After years of hyperbolic sabre-rattling – this week’s military parade threat to “blow the US from this planet” being the most recent example – North Korean political and military leaders finally have a worthy rhetorical adversary in President Trump, who doubled down on his frightening threat to unleash “fire and fury” by reflecting only that it “wasn’t tough enough.” The President again underscored American preparedness for a conflict in his latest tweet, announcing that the U.S. military was “locked and loaded.”

The President’s recent media bellicosity may be the art of the deal after all. As it turns out, recent reports indicate that the U.S. and North Korea have been involved in back channel diplomatic talks for several months. U.S. citizens still detained in North Korea would certainly be a major factor in such a negotiation process. Will North Korea release these prisoners? Quibbl about it here.


What Could Happen From Here

Interestingly, but perhaps unsurprisingly given the nation’s state of reactionary isolation, the missile test dates seem to correlate with geopolitical events. Pyongyang tested a missile a week in the weeks following this past May’s election of new South Korean President Moon Jae-in. More geopolitical events associated with North Korean missile tests: a Beijing summit and Japanese Prime Minister Abe’s visit to the White House. Another ICBM test came on the 4th of July. Are North Korea’s geopolitical-, holiday-themed missile tests the strategic moves of a mastermind or just the desperate sabre-rattling of a regime struggling to stay relevant?

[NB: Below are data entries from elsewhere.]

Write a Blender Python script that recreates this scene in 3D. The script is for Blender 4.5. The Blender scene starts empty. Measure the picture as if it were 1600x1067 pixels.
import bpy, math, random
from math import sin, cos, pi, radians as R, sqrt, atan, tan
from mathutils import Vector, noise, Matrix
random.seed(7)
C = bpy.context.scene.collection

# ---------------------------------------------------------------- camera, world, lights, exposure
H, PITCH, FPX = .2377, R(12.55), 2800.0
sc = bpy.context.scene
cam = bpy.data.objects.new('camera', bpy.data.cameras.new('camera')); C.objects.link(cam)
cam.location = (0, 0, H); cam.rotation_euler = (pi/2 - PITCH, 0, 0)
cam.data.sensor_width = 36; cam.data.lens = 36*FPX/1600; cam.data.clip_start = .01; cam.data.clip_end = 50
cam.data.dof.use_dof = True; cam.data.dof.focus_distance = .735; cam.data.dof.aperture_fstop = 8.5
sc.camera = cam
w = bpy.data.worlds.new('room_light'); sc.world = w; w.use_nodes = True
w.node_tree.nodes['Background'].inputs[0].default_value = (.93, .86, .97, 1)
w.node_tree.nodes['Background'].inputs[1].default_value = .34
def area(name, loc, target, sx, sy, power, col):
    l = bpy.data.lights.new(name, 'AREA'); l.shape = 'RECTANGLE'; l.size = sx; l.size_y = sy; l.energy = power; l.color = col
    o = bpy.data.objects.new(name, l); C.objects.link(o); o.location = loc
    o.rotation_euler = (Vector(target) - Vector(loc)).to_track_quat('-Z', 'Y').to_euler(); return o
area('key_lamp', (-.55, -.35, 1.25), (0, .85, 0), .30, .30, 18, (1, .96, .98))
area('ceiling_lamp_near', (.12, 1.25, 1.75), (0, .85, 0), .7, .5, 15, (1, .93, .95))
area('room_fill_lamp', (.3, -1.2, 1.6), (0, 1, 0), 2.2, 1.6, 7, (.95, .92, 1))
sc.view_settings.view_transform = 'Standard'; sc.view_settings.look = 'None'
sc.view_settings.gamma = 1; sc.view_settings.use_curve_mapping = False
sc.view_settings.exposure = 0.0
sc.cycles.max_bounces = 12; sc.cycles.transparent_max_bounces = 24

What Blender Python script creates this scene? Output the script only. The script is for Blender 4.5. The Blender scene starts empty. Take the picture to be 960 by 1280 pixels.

Or is it some combination of both?

At first glance, the North Korean leadership seems to be courting certain disaster in provoking the world’s most powerful military. Many analysts warn, though, that a forceful response to North Korean belligerence would also be a disastrous outcome for the US, and especially for its allies in the region. Speaking to The Atlantic, retired US Air Force Colonel Sam Gardiner, a twenty-five year veteran of Korean conflict war games, describes how a military intervention could spiral out of control: “Let’s say there are 10,000 Americans killed in just a conventional strike [by North Korea]. The pressure from the American people would be. ‘It’s time to eliminate this guy’. The casualties force you to lose control of the situation.”

And there are other factors to consider. Foreign Policy Magazine reported in March on the claims by North Korean defectors that the rogue nation’s leadership hopes that by inflicting maximum mayhem and havoc at the beginning it will be able to shake the resolve of a U.S.-South Korea invasion. Neither simulations nor provocations from Kim Jong Un have deterred President Trump from matching North Korea’s rhetoric thus far; in fact, he’s escalated the back-and-forth in promising that future threats would be met with “fire and fury like the world has never seen.” Though experts suggest that the U.S. isn’t yet in position to make a first strike, the Commander-in-Chief’s conflict management style has to this point been unlike anything we’ve seen from his recent predecessors. Is he just negotiating intensely – as he prophesied as far back as 1999 that would do before a preemptive strike – or do you think President Trump will authorize a U.S. military strike? Quibbl about it here.

While there may be posturing going on in more than one direction, the conflict is certainly a volatile situation with millions of lives on the line. According to Louis Beres, a scholar of nuclear strategies, “Still other causes of an inadvertent nuclear war with North Korea could include: mistaken or flawed interpretations of computer-generated attack warnings, an asymmetrical willingness to risk catastrophic war, an overconfidence in deterrence and/or defense capabilities of one’s own side, whether expressed on one or both sides, any more-or-less sudden adversarial regime change, including outright revolution or coup d’état in Pyongyang, poorly-conceived or narrowly precipitous pre-delegations of nuclear launch authority.”

That doesn’t sound good. Hopefully there will be a more predictable outcome.